• [Task to carry out]: Write out the material exactly, without any of its pictures.

[Start]

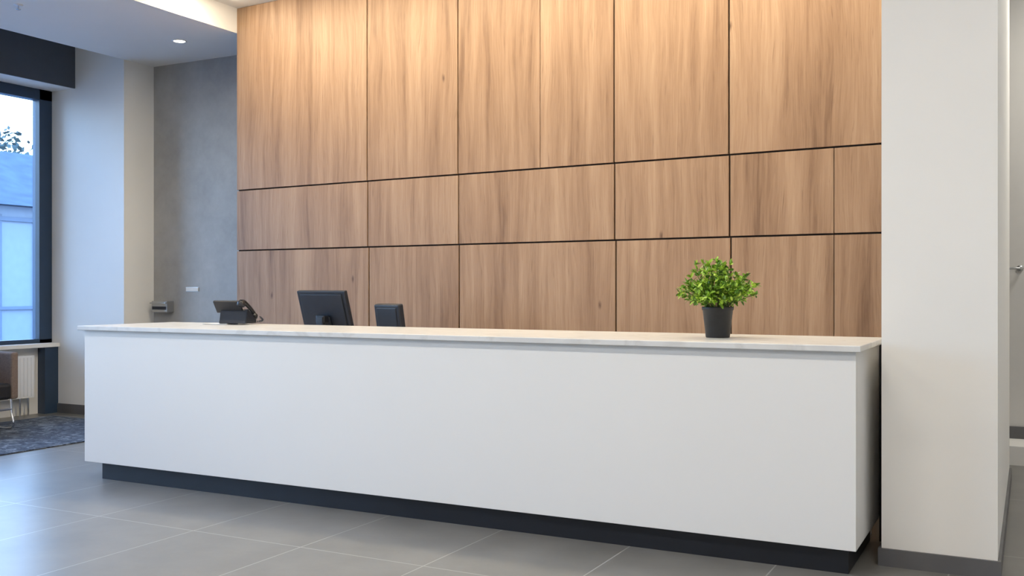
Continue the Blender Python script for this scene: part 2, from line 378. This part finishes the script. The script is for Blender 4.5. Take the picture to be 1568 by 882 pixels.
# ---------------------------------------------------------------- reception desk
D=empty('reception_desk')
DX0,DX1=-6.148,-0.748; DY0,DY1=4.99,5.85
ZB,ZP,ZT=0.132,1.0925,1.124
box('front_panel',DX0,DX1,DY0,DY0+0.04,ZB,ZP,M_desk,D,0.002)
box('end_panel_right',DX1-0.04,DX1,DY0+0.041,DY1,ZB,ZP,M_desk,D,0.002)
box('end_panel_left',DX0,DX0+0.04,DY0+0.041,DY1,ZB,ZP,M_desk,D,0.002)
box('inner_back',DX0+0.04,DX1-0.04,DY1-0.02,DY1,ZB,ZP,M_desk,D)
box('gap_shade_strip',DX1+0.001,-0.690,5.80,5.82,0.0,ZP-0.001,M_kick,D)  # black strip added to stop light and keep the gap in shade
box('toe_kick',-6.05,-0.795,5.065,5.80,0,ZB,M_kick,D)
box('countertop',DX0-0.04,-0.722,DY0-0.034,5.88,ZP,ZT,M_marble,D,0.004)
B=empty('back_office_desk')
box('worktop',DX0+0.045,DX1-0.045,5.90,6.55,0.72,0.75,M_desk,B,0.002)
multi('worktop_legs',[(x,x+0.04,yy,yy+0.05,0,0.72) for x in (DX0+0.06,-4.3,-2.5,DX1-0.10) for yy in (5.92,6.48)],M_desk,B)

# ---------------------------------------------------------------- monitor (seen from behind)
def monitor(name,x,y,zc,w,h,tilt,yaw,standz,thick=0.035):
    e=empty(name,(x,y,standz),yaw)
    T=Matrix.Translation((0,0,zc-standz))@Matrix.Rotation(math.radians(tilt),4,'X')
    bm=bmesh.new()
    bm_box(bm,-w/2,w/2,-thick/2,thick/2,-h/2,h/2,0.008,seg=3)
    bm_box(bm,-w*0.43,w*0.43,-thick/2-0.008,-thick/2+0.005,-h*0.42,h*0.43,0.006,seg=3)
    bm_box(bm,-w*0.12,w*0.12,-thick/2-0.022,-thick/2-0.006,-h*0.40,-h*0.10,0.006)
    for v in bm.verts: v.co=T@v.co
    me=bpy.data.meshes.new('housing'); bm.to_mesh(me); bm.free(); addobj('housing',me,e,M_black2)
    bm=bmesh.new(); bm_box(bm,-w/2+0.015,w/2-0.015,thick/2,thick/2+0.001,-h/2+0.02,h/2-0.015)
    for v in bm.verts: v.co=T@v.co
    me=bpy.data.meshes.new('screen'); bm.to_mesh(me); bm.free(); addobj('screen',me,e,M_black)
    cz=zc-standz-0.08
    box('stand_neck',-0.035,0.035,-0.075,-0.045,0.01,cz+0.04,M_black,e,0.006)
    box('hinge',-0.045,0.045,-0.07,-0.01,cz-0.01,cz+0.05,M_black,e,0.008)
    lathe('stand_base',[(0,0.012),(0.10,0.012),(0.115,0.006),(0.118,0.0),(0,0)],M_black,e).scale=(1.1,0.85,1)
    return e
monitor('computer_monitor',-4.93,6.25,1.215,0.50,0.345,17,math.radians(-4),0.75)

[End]

• [Output for this task]:
Continue the Blender Python script for this scene: part 2, from line 378. This part finishes the script. The script is for Blender 4.5. Take the picture to be 1568 by 882 pixels.
# ---------------------------------------------------------------- reception desk
D=empty('reception_desk')
DX0,DX1=-6.148,-0.748; DY0,DY1=4.99,5.85
ZB,ZP,ZT=0.132,1.0925,1.124
box('front_panel',DX0,DX1,DY0,DY0+0.04,ZB,ZP,M_desk,D,0.002)
box('end_panel_right',DX1-0.04,DX1,DY0+0.041,DY1,ZB,ZP,M_desk,D,0.002)
box('end_panel_left',DX0,DX0+0.04,DY0+0.041,DY1,ZB,ZP,M_desk,D,0.002)
box('inner_back',DX0+0.04,DX1-0.04,DY1-0.02,DY1,ZB,ZP,M_desk,D)
box('gap_shade_strip',DX1+0.001,-0.690,5.80,5.82,0.0,ZP-0.001,M_kick,D)  # black strip added to stop light and keep the gap in shade
box('toe_kick',-6.05,-0.795,5.065,5.80,0,ZB,M_kick,D)
box('countertop',DX0-0.04,-0.722,DY0-0.034,5.88,ZP,ZT,M_marble,D,0.004)
B=empty('back_office_desk')
box('worktop',DX0+0.045,DX1-0.045,5.90,6.55,0.72,0.75,M_desk,B,0.002)
multi('worktop_legs',[(x,x+0.04,yy,yy+0.05,0,0.72) for x in (DX0+0.06,-4.3,-2.5,DX1-0.10) for yy in (5.92,6.48)],M_desk,B)

# ---------------------------------------------------------------- monitor (seen from behind)
def monitor(name,x,y,zc,w,h,tilt,yaw,standz,thick=0.035):
    e=empty(name,(x,y,standz),yaw)
    T=Matrix.Translation((0,0,zc-standz))@Matrix.Rotation(math.radians(tilt),4,'X')
    bm=bmesh.new()
    bm_box(bm,-w/2,w/2,-thick/2,thick/2,-h/2,h/2,0.008,seg=3)
    bm_box(bm,-w*0.43,w*0.43,-thick/2-0.008,-thick/2+0.005,-h*0.42,h*0.43,0.006,seg=3)
    bm_box(bm,-w*0.12,w*0.12,-thick/2-0.022,-thick/2-0.006,-h*0.40,-h*0.10,0.006)
    for v in bm.verts: v.co=T@v.co
    me=bpy.data.meshes.new('housing'); bm.to_mesh(me); bm.free(); addobj('housing',me,e,M_black2)
    bm=bmesh.new(); bm_box(bm,-w/2+0.015,w/2-0.015,thick/2,thick/2+0.001,-h/2+0.02,h/2-0.015)
    for v in bm.verts: v.co=T@v.co
    me=bpy.data.meshes.new('screen'); bm.to_mesh(me); bm.free(); addobj('screen',me,e,M_black)
    cz=zc-standz-0.08
    box('stand_neck',-0.035,0.035,-0.075,-0.045,0.01,cz+0.04,M_black,e,0.006)
    box('hinge',-0.045,0.045,-0.07,-0.01,cz-0.01,cz+0.05,M_black,e,0.008)
    lathe('stand_base',[(0,0.012),(0.10,0.012),(0.115,0.006),(0.118,0.0),(0,0)],M_black,e).scale=(1.1,0.85,1)
    return e
monitor('computer_monitor',-4.93,6.25,1.215,0.50,0.345,17,math.radians(-4),0.75)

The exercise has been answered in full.